Alchemical Connections in the UL: Jung and Eastern Alchemy

In my previous blog post, I examined a selection of the texts in the Bibliotheca Hermetica series, a recent addition to our catalogue. In this post, I wish to take a wider view of alchemy, and how the material connects people of different time periods. History is inherent to each manuscript, not only detailing the provenance and creation of each work, but also how the content shaped the lives of the people who read it. In this way, the collection of alchemical texts in the UL is a rich fabric of interwoven connections and textual interpretations, which spans centuries of academic understanding, creating almost a visual mind-map of human curiosity and giving the impetus to discover and learn more.

Carl Jung, circa 1935.

Carl Jung, circa 1935.

One particular example of how ideas interconnect across time, is Carl Jung, the Swiss 20th century psychiatrist, and The Secret of the Golden Flower (9840.b.17). Although psychology and alchemy may appear to be vastly different fields of enquiry, Jung’s approach to his specialism had a lot in common with the historical alchemists he researched. Like them, he was concerned with the unification of opposites, focusing primarily on the conscious and the unconscious, a theme he noted in a variety of Eastern archetypical images. Jung’s concept of individuation is also reminiscent of Western alchemical practices. In differentiating the self into conscious and unconscious elements, Jung was applying to psychology techniques which alchemists had applied to early approaches to natural science.
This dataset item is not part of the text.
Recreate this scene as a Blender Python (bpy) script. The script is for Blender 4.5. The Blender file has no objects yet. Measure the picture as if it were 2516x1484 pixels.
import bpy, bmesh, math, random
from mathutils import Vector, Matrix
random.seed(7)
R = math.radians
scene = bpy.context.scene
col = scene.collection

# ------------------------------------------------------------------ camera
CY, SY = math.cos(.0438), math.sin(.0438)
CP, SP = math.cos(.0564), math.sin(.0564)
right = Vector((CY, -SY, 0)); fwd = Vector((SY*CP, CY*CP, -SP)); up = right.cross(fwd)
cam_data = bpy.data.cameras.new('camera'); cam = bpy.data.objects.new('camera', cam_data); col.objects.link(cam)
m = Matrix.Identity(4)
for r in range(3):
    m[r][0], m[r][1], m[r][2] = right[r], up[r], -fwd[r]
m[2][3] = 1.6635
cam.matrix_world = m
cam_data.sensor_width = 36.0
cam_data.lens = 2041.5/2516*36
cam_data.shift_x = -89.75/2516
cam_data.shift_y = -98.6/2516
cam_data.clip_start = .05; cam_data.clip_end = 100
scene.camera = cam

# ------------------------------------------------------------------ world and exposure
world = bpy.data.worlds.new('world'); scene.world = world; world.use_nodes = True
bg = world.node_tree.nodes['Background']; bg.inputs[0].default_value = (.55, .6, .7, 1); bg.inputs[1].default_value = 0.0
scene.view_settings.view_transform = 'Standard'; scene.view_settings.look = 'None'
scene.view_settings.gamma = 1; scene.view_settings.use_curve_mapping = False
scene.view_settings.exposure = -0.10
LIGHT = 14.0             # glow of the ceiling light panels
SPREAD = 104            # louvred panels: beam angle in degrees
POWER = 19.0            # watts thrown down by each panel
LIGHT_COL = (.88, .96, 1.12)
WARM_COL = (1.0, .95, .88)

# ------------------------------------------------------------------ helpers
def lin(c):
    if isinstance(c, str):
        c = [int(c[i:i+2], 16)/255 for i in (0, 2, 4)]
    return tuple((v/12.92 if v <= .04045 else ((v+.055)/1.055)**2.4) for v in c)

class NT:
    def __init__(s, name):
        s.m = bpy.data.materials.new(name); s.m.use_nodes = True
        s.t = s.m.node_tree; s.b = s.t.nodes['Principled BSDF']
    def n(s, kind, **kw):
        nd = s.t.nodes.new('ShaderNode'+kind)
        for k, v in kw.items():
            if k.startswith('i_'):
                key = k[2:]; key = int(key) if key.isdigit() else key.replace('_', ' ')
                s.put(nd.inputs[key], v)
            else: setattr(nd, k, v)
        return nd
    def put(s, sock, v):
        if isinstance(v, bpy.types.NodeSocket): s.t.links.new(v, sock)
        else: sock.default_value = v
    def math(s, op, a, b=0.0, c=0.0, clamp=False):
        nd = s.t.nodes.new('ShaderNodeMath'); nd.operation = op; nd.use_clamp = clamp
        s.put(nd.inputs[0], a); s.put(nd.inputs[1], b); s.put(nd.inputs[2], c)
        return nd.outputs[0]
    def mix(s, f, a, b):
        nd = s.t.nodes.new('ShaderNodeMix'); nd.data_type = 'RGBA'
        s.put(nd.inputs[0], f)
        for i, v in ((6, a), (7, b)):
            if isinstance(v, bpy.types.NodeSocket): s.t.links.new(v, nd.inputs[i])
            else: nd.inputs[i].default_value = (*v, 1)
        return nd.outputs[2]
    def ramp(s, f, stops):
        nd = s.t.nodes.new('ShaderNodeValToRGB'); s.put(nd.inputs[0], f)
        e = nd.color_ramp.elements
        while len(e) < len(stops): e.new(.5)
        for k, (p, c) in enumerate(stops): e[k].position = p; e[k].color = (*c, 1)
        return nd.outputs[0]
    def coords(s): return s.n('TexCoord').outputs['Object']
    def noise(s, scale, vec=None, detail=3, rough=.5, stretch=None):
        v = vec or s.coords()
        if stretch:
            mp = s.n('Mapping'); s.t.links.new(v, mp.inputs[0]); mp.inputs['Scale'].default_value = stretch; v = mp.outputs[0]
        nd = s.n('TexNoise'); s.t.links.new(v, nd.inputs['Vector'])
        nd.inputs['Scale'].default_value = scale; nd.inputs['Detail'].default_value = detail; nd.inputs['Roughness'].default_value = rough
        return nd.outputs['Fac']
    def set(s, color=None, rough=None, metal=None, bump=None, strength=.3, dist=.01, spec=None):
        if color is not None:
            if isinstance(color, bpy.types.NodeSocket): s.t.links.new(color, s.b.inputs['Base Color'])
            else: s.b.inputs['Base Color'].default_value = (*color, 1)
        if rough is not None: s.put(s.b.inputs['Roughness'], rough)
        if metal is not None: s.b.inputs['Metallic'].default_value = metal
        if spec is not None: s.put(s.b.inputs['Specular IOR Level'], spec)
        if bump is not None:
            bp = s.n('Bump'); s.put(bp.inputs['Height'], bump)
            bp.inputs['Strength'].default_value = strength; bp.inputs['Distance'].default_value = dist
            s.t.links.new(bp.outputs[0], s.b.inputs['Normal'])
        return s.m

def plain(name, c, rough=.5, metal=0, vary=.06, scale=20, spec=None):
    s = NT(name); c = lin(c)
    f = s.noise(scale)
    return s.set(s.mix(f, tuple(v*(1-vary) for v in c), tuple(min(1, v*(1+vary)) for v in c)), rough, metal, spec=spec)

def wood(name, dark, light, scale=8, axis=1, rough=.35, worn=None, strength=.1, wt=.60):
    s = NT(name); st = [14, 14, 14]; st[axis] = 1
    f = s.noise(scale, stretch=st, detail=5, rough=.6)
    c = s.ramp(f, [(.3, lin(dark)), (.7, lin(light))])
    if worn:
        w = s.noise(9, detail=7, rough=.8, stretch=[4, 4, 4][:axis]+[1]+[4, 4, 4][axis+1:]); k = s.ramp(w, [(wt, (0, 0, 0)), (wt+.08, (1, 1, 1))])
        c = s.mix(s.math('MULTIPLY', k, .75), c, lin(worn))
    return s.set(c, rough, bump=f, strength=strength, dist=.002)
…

Example of meditative practice from The Secret of the Golden Flower.

Example of meditative practice from The Secret of the Golden Flower.

Jung’s interest in alchemy is most clearly demonstrated in his interest in the work mentioned above, The Secret of the Golden Flower. Jung was so inspired by what he read, that he went on to write the commentary for the 1929 German translation of the text. Written originally between 1688 and 1692 via a method known as Fuji or spirit-writing, The Secret of the Golden Flower described an Eastern branch of alchemy called Neidan (or internal alchemy), which used Taoist doctrine to prolong life and create an immortal spiritual body that would survive after death. Many of these practices are metaphorically reminiscent of Western Early Modern alchemical experiments; in Neidan the body is described as a Ding (鼎), a cauldron in which Essence (Jing), Breath (Qi), and Spirit (Shen) are cultivated. However, it was principally the Neidan focus on Xiu Dao or Taoist meditation which intrigued Jung, whose commentary often focused on Eastern philosophical efforts towards mental or internal self-improvement. In his commentary, Jung wrote “the Christian subordinates himself to the superior, divine person in expectation of His grace; but the Eastern man knows that redemption depends on the ‘work’ the individual does upon himself” (The Secret of the Golden Flower, a Chines book of life. Translated and explained by Richard Wilhelm, with a European commentary by C. G. Jung [Translated into English by Cary F. Baynes] page 134).

A mandala designed and illustrated by Jung.

A mandala designed and illustrated by Jung.

Jung went on to write several books detailing his approaches to various forms of alchemy. One particularly noted work is Mysterium Coniunctionis or “An Inquiry into the Separation and Synthesis of Psychic Opposites in Alchemy” (196.c.97.1773). In it he sought to demonstrate that several traits of modern man were prefigured in alchemical processes, among them the symbology behind dreaming. Jung saw the way that Western alchemists included Greek or Roman deities in their experiments as projections of their fantasies or enduring beliefs, turning their quest for knowledge into a collective dream. What made it of consistent importance to Jung, however, was that this dream, being one dreamed by our ancestors, is rooted in the psyche we in the West have had passed down to us. Jung saw this in himself, as he inherited ideas about individual differentiation from 17th century Chinese philosophers.

It is this enduring web (which Jung might label a dream) of interconnecting ideas and knowledge patterns which interests me, as the texts remaining from that time tell, not only what their authors believed (or dreamt), but also the history of where they learned, and who taught them to do so. Even today, we are still rediscovering knowledge to advance our understanding of the world and people around us, making Jung’s assertion that “the world of alchemical symbols does not belong to the rubbish heap of the past, but stands in a very real and living relationship to our most recent discoveries” increasingly more pertinent (Mysterium Coniunctionis; An Inquiry into the Separation and Synthesis of Psychic Opposites in Alchemy C. G. Jung, abstract, Page 2).